Une dernière personne, domiciliée à Montana-Village, vient elle aussi rapporter son inquiétude par rapport à la vitesse excessive des voitures dans une rue à proximité de l’école. La même réponse lui est donnée: un info-radar sera installé et après analyse des résultats, décision sera prise de poser un «vrai» radar ou d’organiser une séance d’information si nécessaire.
Police de proximité
La Police intercommunale compte 18 agents et 3 auxiliaires. Grâce à ces rencontres informelles, la population a l’opportunité de mieux faire leur connaissance et de les rencontrer en dehors de toute situation d’urgence, des moments qui génèrent souvent beaucoup d’émotions.

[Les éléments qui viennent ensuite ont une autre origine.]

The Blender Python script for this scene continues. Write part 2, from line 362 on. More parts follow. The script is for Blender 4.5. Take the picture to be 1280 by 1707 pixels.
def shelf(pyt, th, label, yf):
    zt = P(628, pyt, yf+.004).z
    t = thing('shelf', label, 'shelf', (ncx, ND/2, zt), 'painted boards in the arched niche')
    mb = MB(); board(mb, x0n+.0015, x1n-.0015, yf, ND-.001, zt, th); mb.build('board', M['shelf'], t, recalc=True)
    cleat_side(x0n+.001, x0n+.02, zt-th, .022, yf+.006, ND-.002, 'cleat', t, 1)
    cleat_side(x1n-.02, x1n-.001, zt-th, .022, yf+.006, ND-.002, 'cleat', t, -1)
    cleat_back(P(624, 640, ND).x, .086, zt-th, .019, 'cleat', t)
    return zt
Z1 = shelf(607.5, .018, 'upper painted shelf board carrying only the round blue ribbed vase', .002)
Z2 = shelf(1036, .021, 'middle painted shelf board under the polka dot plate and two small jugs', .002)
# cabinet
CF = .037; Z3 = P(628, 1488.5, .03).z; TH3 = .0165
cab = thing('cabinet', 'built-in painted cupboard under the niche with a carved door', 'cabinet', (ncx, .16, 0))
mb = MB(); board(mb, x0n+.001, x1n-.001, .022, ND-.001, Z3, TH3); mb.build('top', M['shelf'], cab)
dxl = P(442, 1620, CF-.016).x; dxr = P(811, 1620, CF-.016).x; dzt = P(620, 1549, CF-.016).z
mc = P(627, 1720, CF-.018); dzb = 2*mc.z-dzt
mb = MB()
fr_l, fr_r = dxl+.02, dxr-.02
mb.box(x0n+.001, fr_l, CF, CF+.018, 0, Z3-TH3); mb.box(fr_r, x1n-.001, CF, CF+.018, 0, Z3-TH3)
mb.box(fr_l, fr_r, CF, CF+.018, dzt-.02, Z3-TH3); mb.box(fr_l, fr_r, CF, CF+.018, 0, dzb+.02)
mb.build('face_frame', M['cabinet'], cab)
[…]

Cette proximité est en totale adéquation avec la politique voulue par la police locale.
Article rédigé par Dominique Suter pour la Commune de Crans-Montana
Historique
Ce concept a vu le jour aux États-Unis en 2011, dans la ville de Hawthorne en Californie. Deux ans plus tard, l’activité s’est propagée à travers 175 villes américaines dans 36 états. Le 13 mai 2014, la version québécoise du concept a été amorcée dans six villes. Depuis, douze corps de police ont suivi, dont le Service de la police de la Ville de Montréal. En Europe, plusieurs pays ont rejoint le mouvement, dont la France, la Belgique et les Pays-Bas. Le concept a fait des merveilles pour maintenir et accroître le lien de confiance auprès de la communauté, auprès des partenaires et ce, dans la perspective de la légitimité des interventions policières.
À terme, le commandant de la Police intercommunale Yves Sauvain souhaiterait que les polices municipales valaisannes adhèrent elles aussi à ce concept, comme l’a déjà fait celle du Chablais vaudois.